Но будь она замужем за такими нежными мужчинами,
Каких она изображает в своих нарисованных сказках,
Боюсь, ее ждала бы дурацкая брачная ночь.
Во всей этой галиматье, несмотря на содержащуюся в ней долю правды, звучит знакомый рефрен: художнице следует ограничиться написанием «милых», «изящных» и «восхитительных» женских образов, подкрепляющих репутацию самой художницы как «очаровательной», «изящной» и «скромной». Когда Ангелика Кауфман приехала в Лондон, критики в целом сходились во мнении, что женская «природа» проявляется в таких качествах, как жизнерадостность, утонченность, яркость и чувственность. Этим качествам часто противопоставляли серьезность, которая, как полагали, определяет мужские занятия. Согласно идеологии растущего среднего класса, женщины принадлежали домашней сфере и считались склонными к иррациональному. Прямое столкновение с подобными определениями грозило маргинализацией. Нападки вроде тех, что обрушились на Кауфман, множились прямо пропорционально публичному статусу женщины-художника и были неотделимы от обвинений в том, что женщина, вступившая на общественное поприще, либо утрачивает женственность, либо, как в нашем случае, лишает мужественности мужчин.

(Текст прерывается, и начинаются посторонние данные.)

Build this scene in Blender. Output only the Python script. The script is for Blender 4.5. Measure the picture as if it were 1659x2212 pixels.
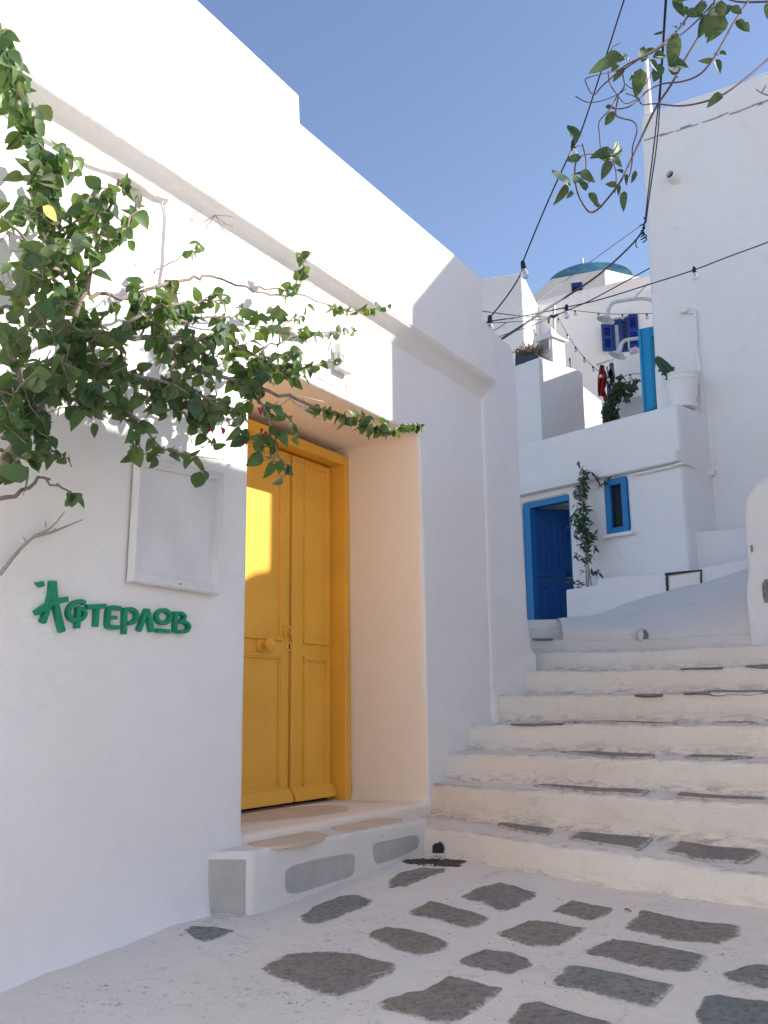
import bpy, bmesh, math, random
from mathutils import Vector, Matrix, noise as mnoise
rnd = random.Random(7)
scene = bpy.context.scene
for o in list(bpy.data.objects): bpy.data.objects.remove(o)
col = scene.collection

# ------------------------------------------------------------------ camera
FPX = 2089.0; TH = math.radians(11.58); RO = math.radians(-0.66)
cam = bpy.data.cameras.new('camera'); camo = bpy.data.objects.new('camera', cam); col.objects.link(camo)
cam.sensor_fit = 'VERTICAL'; cam.sensor_height = 24; cam.sensor_width = 18
cam.lens = 24*FPX/2212; cam.clip_start = .05; cam.clip_end = 3000
camo.matrix_world = Matrix.Rotation(math.pi/2+TH, 4, 'X') @ Matrix.Rotation(RO, 4, 'Z')
scene.camera = camo
# ------------------------------------------------------------------ light
tn_ = math.tan(math.radians(30.9))
SUN = Vector((.99916*math.cos(math.radians(30.9)), -.0409*math.cos(math.radians(30.9)), math.sin(math.radians(30.9))))
world = bpy.data.worlds.new('World'); scene.world = world; world.use_nodes = True
nt = world.node_tree; bg = nt.nodes['Background']
sky = nt.nodes.new('ShaderNodeTexSky'); sky.sky_type = 'NISHITA'; sky.sun_disc = False
sky.sun_elevation = math.radians(30.9); sky.sun_rotation = math.radians(92.3)
sky.air_density = 1.0; sky.dust_density = 0.6; sky.ozone_density = 1.2
tint = nt.nodes.new('ShaderNodeMix'); tint.data_type = 'RGBA'; tint.blend_type = 'MULTIPLY'; tint.inputs[0].default_value = 1
tint.inputs[7].default_value = (1.06, 1.0, 1.06, 1); nt.links.new(sky.outputs[0], tint.inputs[6]); nt.links.new(tint.outputs[2], bg.inputs[0]); bg.inputs[1].default_value = 0.115
sl = bpy.data.lights.new('sun', 'SUN'); sl.energy = 4.6; sl.angle = math.radians(.5); sl.color = (1, .96, .905)
so = bpy.data.objects.new('sun', sl); so.rotation_euler = SUN.to_track_quat('Z', 'Y').to_euler(); so.location = (10, 0, 12); col.objects.link(so)
scene.view_settings.view_transform = 'Standard'; scene.view_settings.look = 'None'
scene.view_settings.exposure = 0.93; scene.view_settings.gamma = 1
scene.render.engine = 'CYCLES'; scene.cycles.max_bounces = 8; scene.cycles.diffuse_bounces = 5

# ------------------------------------------------------------------ geometry of the view
_c, _s = math.cos(TH), math.sin(TH); _cr, _sr = math.cos(RO), math.sin(RO)
def ray(p):
    x = p[0]-829.5; y = 1106-p[1]
    x, y = (x*_cr-y*_sr)/FPX, (x*_sr+y*_cr)/FPX
    return Vector((x, _c-y*_s, y*_c+_s))
def dep(p, y): r = ray(p); return r*(y/r.y)
def zB(x, y): return ((1550+x*.36166)/1.50693, (820+y*.36166)/1.50693)
def z3(x, y): return (995.4+.4*x, 530.9+.4*y)
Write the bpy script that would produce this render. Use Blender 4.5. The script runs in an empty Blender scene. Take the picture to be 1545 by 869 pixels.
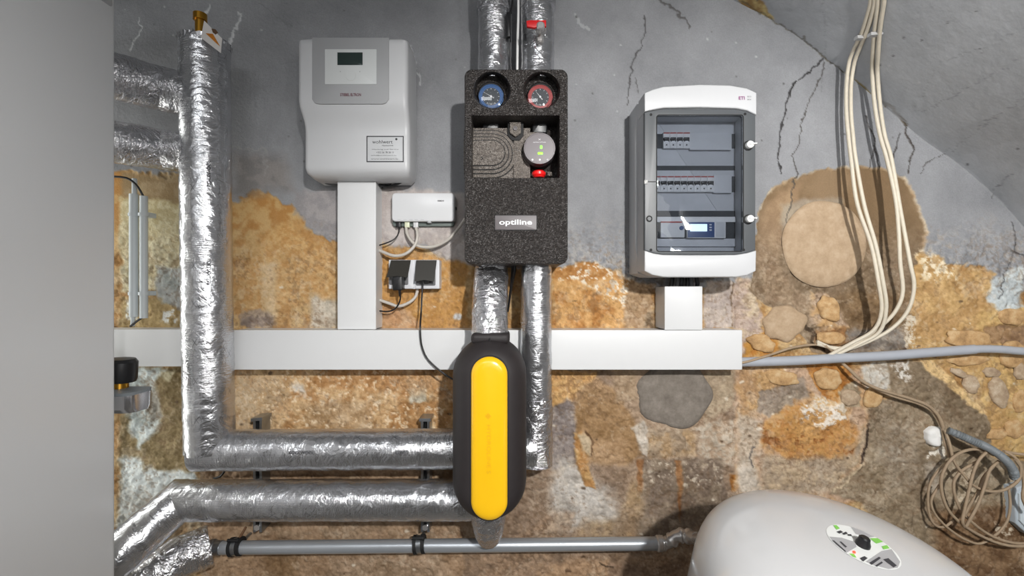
import bpy, bmesh, math, random
import numpy as np
from mathutils import Vector, Matrix
random.seed(7)
S = bpy.context.scene; COL = S.collection
# ------------------------------------------------------------------ camera, light, exposure
FPX, CD, CH = 700.0, 1.25, 1.5        # focal length in px (1545 wide), distance to wall, eye height
cam = bpy.data.cameras.new('camera'); co = bpy.data.objects.new('camera', cam); COL.objects.link(co)
co.location = (0, -CD, CH); co.rotation_euler = (math.pi/2, 0, 0)
cam.sensor_fit = 'HORIZONTAL'; cam.sensor_width = 36; cam.lens = FPX/1545*36; cam.clip_start = .02
S.camera = co
S.view_settings.view_transform = 'Standard'; S.view_settings.look = 'None'
S.view_settings.gamma = 1; S.view_settings.use_curve_mapping = False
S.view_settings.exposure = -0.16
W = bpy.data.worlds.new('world'); S.world = W; W.use_nodes = True
W.node_tree.nodes['Background'].inputs[0].default_value = (.6, .62, .65, 1)
W.node_tree.nodes['Background'].inputs[1].default_value = .25
def light(name, kind, loc, target, power, color=(1, 1, 1), **k):
    l = bpy.data.lights.new(name, kind); l.energy = power; l.color = color
    for a, b in k.items(): setattr(l, a, b)
    o = bpy.data.objects.new(name, l); COL.objects.link(o); o.location = loc
    o.rotation_euler = (Vector(target)-Vector(loc)).to_track_quat('-Z', 'Y').to_euler(); return o
light('work_lamp', 'SPOT', (.45, -2.0, 2.05), (.50, 0, .98), 184, (1, .985, .96), spot_size=math.radians(84), spot_blend=.7, shadow_soft_size=.035)
light('side_lamp', 'SPOT', (1.3, -1.6, 1.8), (.80, 0, 1.42), 32, (1, .98, .95), spot_size=math.radians(75), spot_blend=.8, shadow_soft_size=.03)
light('ceiling_fill', 'AREA', (-.5, -2.3, 2.45), (-.3, -.6, .9), 8, (.97, .985, 1), shape='RECTANGLE', size=.9, size_y=.35)  # added overhead fill light, not an actual ceiling fixture
light('rear_fill', 'AREA', (.2, -3.1, 1.7), (0, 0, 1.2), 7, (1, .99, .97), shape='RECTANGLE', size=1.6, size_y=.9)  # unseen soft fill behind the camera, added to lift the overall level
light('left_lamp', 'AREA', (-1.5, -.17, 1.35), (-.9, -.06, 1.3), 5.5, (1, 1, .95), shape='RECTANGLE', size=.14, size_y=1.5)
light('right_fill', 'AREA', (1.25, -2.5, 1.8), (-.75, -.9, 1.45), 15, (1, .99, .97), shape='DISK', size=.25)  # fill from the right, added to brighten the cabinet side
light('cabinet_fill', 'SPOT', (1.2, -2.2, 1.35), (-.81, -.95, 1.5), 120, (1, 1, 1), spot_size=math.radians(34), spot_blend=.9, shadow_soft_size=.15)  # extra spot added only to light the cabinet, no such fixture
light('vault_fill', 'SPOT', (-.1, -1.1, 1.35), (1.2, -.3, 1.95), 26, (.97, .985, 1), spot_size=math.radians(62), spot_blend=.9, shadow_soft_size=.12)  # invisible spot near the camera, added to brighten the vault
# ------------------------------------------------------------------ helpers
def P(px, py, d=0.0):
    Y = CD-d
    return Vector(((px-772.5)*Y/FPX, -d, CH-(py-434.5)*Y/FPX))
def L(c):                                           # sRGB 0-255 -> linear
    o = []
    for v in c[:3]:
        v = v/255.0; o.append(v/12.92 if v <= .04045 else ((v+.055)/1.055)**2.4)
    return (o[0], o[1], o[2], 1)
MATS = {}
def mat(name, c, rough=.5, metal=0.0, var=.04, vs=30, bump=0.0, bs=200, emit=0, spec=.5, coat=0):
    m = bpy.data.materials.new(name); m.use_nodes = True; nt = m.node_tree; N = nt.nodes
    b = N['Principled BSDF']; b.inputs['Roughness'].default_value = rough; b.inputs['Metallic'].default_value = metal
    b.inputs['Specular IOR Level'].default_value = spec; b.inputs['Coat Weight'].default_value = coat
    tc = N.new('ShaderNodeTexCoord'); no = N.new('ShaderNodeTexNoise'); no.inputs['Scale'].default_value = vs; no.inputs['Detail'].default_value = 5
    nt.links.new(tc.outputs['Object'], no.inputs['Vector'])
    r = N.new('ShaderNodeMapRange'); r.inputs[3].default_value = 1-var*2; r.inputs[4].default_value = 1+var*2
    nt.links.new(no.outputs['Fac'], r.inputs[0])
    mx = N.new('ShaderNodeMix'); mx.data_type = 'RGBA'; mx.blend_type = 'MULTIPLY'; mx.inputs['Factor'].default_value = 1
    mx.inputs['A'].default_value = L(c); nt.links.new(r.outputs[0], mx.inputs['B']); nt.links.new(mx.outputs['Result'], b.inputs['Base Color'])
    if bump:
        n2 = N.new('ShaderNodeTexNoise'); n2.inputs['Scale'].default_value = bs; n2.inputs['Detail'].default_value = 4
        nt.links.new(tc.outputs['Object'], n2.inputs['Vector'])
        bp = N.new('ShaderNodeBump'); bp.inputs['Strength'].default_value = bump; bp.inputs['Distance'].default_value = .002
        nt.links.new(n2.outputs['Fac'], bp.inputs['Height']); nt.links.new(bp.outputs[0], b.inputs['Normal'])
    if emit:
        b.inputs['Emission Color'].default_value = L(c); b.inputs['Emission Strength'].default_value = emit
    MATS[name] = m; return m
def setobj(o, label=None, cat=None, group=None, kind=None):
    for k, v in (('label', label), ('category', cat), ('group', group), ('kind', kind)):
        if v: o[k] = v
    return o
def thing(name, loc, label, cat, group=None):
    o = bpy.data.objects.new(name, None); COL.objects.link(o); o.location = loc; o.empty_display_size = .05
    return setobj(o, label, cat, group)
ORG = {}
def org(o):
    v = Vector(o.location)
    return v
def link(name, me, m, parent=None, smooth=40):
    if m is not None and len(me.materials) == 0: me.materials.append(m)
    if smooth:
        me.shade_smooth(); me.set_sharp_from_angle(angle=math.radians(smooth))
    o = bpy.data.objects.new(name, me); COL.objects.link(o)
    if parent is not None:
        o.parent = parent; w = Vector((0, 0, 0)); p = parent
        while p is not None:
            if p.type == 'EMPTY': w += Vector(p.location)
            p = p.parent
        o.matrix_parent_inverse = Matrix.Translation(-w) if parent.type == 'EMPTY' else Matrix.Identity(4)
    return o
def from_bm(name, bm, m, parent=None, smooth=40):
    bmesh.ops.recalc_face_normals(bm, faces=bm.faces)
    me = bpy.data.meshes.new(name); bm.to_mesh(me); bm.free(); return link(name, me, m, parent, smooth)
def ring_loft(bm, rings, cap=True, closed=True):
    vs = [[bm.verts.new(p) for p in r] for r in rings]; n = len(rings[0])
    for a, b in zip(vs, vs[1:]):
        for i in range(n if closed else n-1):
            j = (i+1) % n; bm.faces.new((a[i], a[j], b[j], b[i]))
    if cap:
        bm.faces.new(vs[0][::-1]); bm.faces.new(vs[-1])
def rrect(x0, z0, x1, z1, r, n=6):
    if x0 > x1: x0, x1 = x1, x0
    if z0 > z1: z0, z1 = z1, z0
    o = []
    for cx, cz, a in ((x1-r, z1-r, 0), (x0+r, z1-r, 90), (x0+r, z0+r, 180), (x1-r, z0+r, 270)):
        for k in range(n+1):
            t = math.radians(a+90*k/n); o.append((cx+r*math.cos(t), cz+r*math.sin(t)))
    return o
def inset(pts, d):
    n = len(pts); o = []
    area = sum(pts[i][0]*pts[(i+1) % n][1]-pts[(i+1) % n][0]*pts[i][1] for i in range(n))
    s = 1 if area > 0 else -1
    for i in range(n):
        a = Vector(pts[i-1]); b = Vector(pts[i]); c = Vector(pts[(i+1) % n])
        e1 = (b-a); e2 = (c-b)
        if e1.length < 1e-9: e1 = e2
        if e2.length < 1e-9: e2 = e1
        e1.normalize(); e2.normalize()
        n1 = Vector((-e1.y, e1.x)); n2 = Vector((-e2.y, e2.x)); m = (n1+n2)
        m = m/max(m.length_squared/2, .6)
        o.append((b.x+m.x*d*s, b.y+m.y*d*s))
    return o
def prism_bm(bm, pts, y0, y1, bev=0.0, seg=3, backbev=0.0):
    """outline pts (X,Z); y0 back depth, y1 front depth (distance from the wall)"""
    rings = []
    if backbev: rings.append([(x, -y0, z) for x, z in inset(pts, backbev)]); rings.append([(x, -(y0+backbev), z) for x, z in pts])
    else: rings.append([(x, -y0, z) for x, z in pts])
    if bev:
        for k in range(seg+1):
            t = math.pi/2*k/seg
            rings.append([(x, -(y1-bev+bev*math.sin(t)), z) for x, z in inset(pts, bev*(1-math.cos(t)))])
    else: rings.append([(x, -y1, z) for x, z in pts])
    ring_loft(bm, rings)
def prism(name, pts, y0, y1, m, parent=None, bev=0.0, seg=3, smooth=40, backbev=0):
    bm = bmesh.new(); prism_bm(bm, pts, y0, y1, bev, seg, backbev); return from_bm(name, bm, m, parent, smooth)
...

[75] Анна Валлайе-Костер. Натюрморт. 1767
С аналогичными проблемами столкнулись и художницы-академики во Франции. Портреты Виже-Лебрен и Лабиль-Гиар показывают, что время от времени обе художницы меняли манеру, желая подчеркнуть гендерные различия. Грубые, напряженные лица и пронзительные взгляды на мужских портретах Виже-Лебрен, изображающих художников Жозефа Верне (1778) и Юбера Робера (1788), почти исчезают на женских портретах. Сосредоточенная психическая энергия этих фигур (волосы Робера всклокочены, словно наэлектризованные) резко контрастирует с мягкими контурами и затуманенными обликами большинства женских портретов. Эти вялые картины (впоследствии раскритикованные как «слабые») не могут, как прежде, служить доказательством художественной ущербности, учитывая стилистические различия, очевидные в мужских портретах. О том, что эти различия не ускользнули от критиков Виже-Лебрен, свидетельствует стихотворение 1789 года, которое художница включила в свои мемуары:
Кто более тебя несправедливо страдал?
Твои картины украшает мужественная кисть,
Твое искусство не хвалят за женственность.